*Exercise task:* Reproduce exactly the lines from the top of the records below through the line holding "COL = sc.collection".

------------------------------

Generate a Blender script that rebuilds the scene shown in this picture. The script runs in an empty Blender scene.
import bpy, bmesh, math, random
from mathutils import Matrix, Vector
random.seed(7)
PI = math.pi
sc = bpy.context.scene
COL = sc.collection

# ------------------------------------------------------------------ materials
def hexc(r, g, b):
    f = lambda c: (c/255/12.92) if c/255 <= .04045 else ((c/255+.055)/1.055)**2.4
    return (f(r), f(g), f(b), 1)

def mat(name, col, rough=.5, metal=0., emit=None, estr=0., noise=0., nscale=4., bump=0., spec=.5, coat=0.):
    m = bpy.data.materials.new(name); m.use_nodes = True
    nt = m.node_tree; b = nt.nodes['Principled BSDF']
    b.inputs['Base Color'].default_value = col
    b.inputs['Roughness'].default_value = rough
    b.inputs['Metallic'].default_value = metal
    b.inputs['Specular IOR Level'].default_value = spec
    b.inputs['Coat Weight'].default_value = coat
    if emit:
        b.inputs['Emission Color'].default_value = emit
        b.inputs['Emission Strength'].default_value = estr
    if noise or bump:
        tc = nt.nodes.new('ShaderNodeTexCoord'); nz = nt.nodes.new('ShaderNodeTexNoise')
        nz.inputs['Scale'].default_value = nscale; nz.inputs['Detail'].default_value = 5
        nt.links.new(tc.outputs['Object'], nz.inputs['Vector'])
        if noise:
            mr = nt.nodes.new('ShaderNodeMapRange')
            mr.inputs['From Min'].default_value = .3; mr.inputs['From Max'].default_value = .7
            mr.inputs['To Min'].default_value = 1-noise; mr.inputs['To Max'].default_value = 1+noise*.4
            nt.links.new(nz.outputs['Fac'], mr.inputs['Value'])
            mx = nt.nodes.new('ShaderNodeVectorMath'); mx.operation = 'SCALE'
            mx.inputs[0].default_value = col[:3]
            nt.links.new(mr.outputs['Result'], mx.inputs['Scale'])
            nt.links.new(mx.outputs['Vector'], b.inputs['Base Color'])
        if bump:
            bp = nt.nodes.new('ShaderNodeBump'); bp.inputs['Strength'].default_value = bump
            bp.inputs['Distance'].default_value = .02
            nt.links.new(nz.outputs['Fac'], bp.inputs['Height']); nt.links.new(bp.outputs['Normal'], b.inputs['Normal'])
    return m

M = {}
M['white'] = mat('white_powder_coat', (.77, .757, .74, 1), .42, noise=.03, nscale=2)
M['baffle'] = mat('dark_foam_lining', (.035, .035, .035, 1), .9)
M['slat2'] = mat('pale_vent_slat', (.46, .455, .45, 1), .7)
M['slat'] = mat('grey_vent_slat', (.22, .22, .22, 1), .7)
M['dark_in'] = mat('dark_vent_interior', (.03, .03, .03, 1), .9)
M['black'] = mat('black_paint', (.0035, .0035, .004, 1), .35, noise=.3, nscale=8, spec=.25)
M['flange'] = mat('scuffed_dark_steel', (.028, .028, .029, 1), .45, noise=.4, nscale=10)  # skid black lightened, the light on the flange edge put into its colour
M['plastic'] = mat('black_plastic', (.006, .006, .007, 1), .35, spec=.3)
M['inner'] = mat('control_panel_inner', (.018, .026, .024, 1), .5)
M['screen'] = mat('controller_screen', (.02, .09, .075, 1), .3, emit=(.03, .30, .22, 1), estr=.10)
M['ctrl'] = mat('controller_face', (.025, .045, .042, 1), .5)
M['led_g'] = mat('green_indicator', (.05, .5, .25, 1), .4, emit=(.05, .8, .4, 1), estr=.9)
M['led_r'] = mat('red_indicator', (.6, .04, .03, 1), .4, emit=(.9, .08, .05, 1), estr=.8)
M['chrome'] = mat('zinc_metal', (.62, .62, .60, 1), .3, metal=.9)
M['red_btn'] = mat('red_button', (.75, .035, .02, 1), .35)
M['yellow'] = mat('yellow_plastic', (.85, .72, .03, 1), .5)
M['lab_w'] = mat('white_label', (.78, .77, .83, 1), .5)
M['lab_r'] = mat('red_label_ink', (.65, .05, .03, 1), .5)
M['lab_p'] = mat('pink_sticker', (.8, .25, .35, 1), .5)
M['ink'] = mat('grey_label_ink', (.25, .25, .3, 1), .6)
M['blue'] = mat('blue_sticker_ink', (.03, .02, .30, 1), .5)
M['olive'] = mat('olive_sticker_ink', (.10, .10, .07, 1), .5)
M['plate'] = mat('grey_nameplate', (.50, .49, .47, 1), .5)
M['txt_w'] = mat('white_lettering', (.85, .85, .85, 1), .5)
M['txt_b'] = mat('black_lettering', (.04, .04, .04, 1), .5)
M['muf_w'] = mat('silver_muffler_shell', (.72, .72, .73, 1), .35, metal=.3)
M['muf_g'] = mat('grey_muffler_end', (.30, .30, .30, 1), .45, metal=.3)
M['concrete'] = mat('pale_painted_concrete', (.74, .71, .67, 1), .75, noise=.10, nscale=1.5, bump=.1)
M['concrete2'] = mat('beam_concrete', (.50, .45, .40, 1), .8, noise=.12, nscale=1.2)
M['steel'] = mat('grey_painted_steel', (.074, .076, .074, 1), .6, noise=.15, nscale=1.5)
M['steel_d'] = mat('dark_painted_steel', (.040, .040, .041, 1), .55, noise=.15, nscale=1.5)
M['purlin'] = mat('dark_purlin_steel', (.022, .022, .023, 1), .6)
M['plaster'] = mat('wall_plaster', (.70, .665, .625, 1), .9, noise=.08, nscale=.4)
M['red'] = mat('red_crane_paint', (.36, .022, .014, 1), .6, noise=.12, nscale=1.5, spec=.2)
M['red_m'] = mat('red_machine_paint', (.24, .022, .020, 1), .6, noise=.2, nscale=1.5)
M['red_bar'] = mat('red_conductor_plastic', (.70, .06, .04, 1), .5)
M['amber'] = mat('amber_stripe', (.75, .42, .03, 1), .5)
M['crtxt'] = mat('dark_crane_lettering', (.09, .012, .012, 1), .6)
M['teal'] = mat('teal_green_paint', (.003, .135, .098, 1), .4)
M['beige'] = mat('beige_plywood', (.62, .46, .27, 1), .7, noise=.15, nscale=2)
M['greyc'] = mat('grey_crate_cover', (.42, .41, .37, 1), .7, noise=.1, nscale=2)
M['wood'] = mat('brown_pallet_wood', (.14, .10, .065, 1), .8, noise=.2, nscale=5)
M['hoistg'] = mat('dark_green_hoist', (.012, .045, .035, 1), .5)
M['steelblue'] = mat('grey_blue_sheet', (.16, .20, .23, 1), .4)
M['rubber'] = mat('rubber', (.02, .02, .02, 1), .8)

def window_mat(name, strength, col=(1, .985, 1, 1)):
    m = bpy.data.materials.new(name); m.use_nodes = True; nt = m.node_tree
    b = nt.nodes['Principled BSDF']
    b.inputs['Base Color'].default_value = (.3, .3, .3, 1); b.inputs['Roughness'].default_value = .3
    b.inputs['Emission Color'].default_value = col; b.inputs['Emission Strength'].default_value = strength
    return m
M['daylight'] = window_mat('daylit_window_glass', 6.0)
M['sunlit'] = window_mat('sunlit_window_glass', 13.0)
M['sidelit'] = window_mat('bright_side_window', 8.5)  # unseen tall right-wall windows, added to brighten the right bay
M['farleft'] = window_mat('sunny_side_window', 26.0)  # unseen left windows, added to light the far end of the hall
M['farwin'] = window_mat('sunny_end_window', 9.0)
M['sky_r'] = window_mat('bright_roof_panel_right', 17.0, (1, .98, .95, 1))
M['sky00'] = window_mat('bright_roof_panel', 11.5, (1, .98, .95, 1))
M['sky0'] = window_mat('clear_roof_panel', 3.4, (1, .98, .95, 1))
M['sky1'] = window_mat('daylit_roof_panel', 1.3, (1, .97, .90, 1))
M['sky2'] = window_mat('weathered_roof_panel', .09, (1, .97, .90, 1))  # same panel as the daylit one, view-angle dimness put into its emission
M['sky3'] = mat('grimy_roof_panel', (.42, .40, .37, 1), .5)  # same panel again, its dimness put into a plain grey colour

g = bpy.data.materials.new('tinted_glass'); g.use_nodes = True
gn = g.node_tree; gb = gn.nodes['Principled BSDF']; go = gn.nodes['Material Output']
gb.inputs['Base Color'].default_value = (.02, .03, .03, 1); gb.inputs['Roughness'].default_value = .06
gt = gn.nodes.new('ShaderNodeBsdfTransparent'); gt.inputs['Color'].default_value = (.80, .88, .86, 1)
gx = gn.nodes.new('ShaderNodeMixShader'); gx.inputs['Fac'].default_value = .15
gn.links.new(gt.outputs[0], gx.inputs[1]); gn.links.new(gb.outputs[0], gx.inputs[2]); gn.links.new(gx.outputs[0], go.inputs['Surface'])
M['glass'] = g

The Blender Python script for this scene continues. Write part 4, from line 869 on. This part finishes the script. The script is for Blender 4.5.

------------------------------

*Complete output:*
Generate a Blender script that rebuilds the scene shown in this picture. The script runs in an empty Blender scene.
import bpy, bmesh, math, random
from mathutils import Matrix, Vector
random.seed(7)
PI = math.pi
sc = bpy.context.scene
COL = sc.collection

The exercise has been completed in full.